Watch that last video and this one as well, both useful as they give ideas on how to sniff out the problem from a similar state. Ignore that bit about the ram not being used by the dead test cart and soldering through hole plated joints (aside from verifying they are still connected). But otherwise the only place he went wrong (shown in the video at least) was a few assumptions based on previous work which weren't that fruitful, checking previous work though is a good idea.
NivagSwerdna:
--- Quote from: bostonman on January 07, 2020, 08:04:15 pm ---Why can't the microprocessor be removed, and a socket be installed that has all the pins either grounded or pulled to Vcc (ignoring the ones that are either a clock in, Vcc in, etc...)? This would allow the entire address and data bus to remain in one state and allow for measuring all the chips to see where issues are.
--- End quote ---
Simplistically it can... and people have built gadgets using 5V compatible technology to tweak the lines and simulate the uP however life gets rapidly more complex.... to reduce costs DRAM was used rather than SRAM and DRAM requires refresh so there will at least be bus contention and in some cases (e.g.
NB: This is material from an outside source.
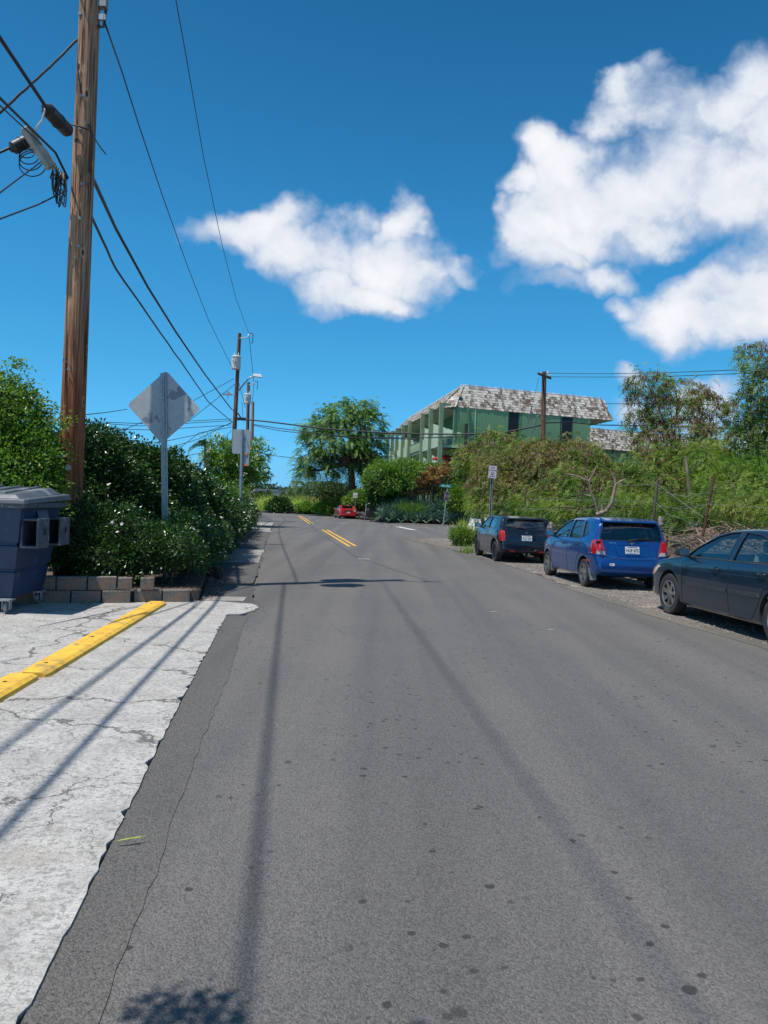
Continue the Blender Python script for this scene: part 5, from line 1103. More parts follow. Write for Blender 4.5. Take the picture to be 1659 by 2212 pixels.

Z80) the actual DRAM refresh is done by the uP itself... further video architectures differ but some work asynchronously with respect to the uP and use some bus logic to arbitrate between the uP and the video... your gadget would need to respect that arbitration. On very simple architectures you could achieve what you are suggesting... in fact it might be fun to try... an Arduino Mega 2560 would be an obvious starting point as it is 5V and has lots of GPIO but you might find yourself tearing your hair out with the number of wires required and then you would get into the land of a custom PCB for an adapter... and... the rabbit hole goes deep.